Learning to Ground Existentially Quantified Goals
Funkquist, Martin, Ståhlberg, Simon, Geffner, Hector
Goal instructions for autonomous AI agents cannot assume that objects have unique names. Instead, objects in goals must be referred to by providing suitable descriptions. However, this raises problems in both classical planning and generalized planning. The standard approach to handling existentially quantified goals in classical planning involves compiling them into a DNF formula that encodes all possible variable bindings and adding dummy actions to map each DNF term into the new, dummy goal. This preprocessing is exponential in the number of variables. In generalized planning, the problem is different: even if general policies can deal with any initial situation and goal, executing a general policy requires the goal to be grounded to define a value for the policy features. The problem of grounding goals, namely finding the objects to bind the goal variables, is subtle: it is a generalization of classical planning, which is a special case when there are no goal variables to bind, and constraint reasoning, which is a special case when there are no actions. In this work, we address the goal grounding problem with a novel supervised learning approach.
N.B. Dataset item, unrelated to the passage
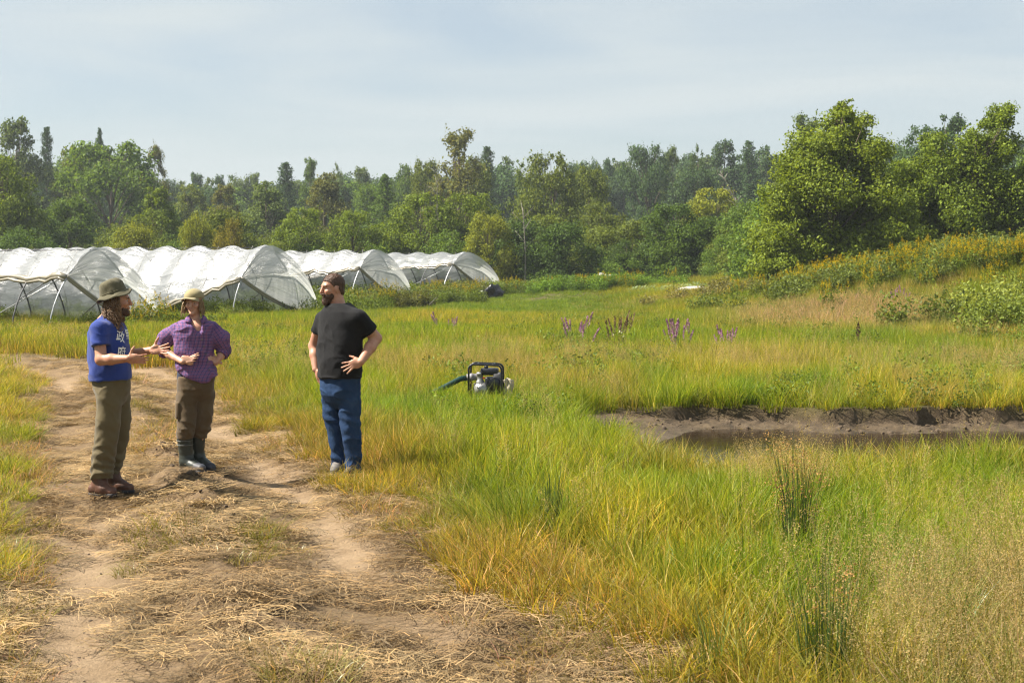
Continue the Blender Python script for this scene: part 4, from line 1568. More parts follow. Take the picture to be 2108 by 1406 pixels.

A GNN architecture, trained to predict the cost of partially quantified goals over small domain instances is tested on larger instances involving more objects and different quantified goals. The proposed architecture is evaluated experimentally over several planning domains where generalization is tested along several dimensions including the number of goal variables and objects that can bind such variables. The scope of the approach is also discussed in light of the known relationship between GNNs and C2 logics.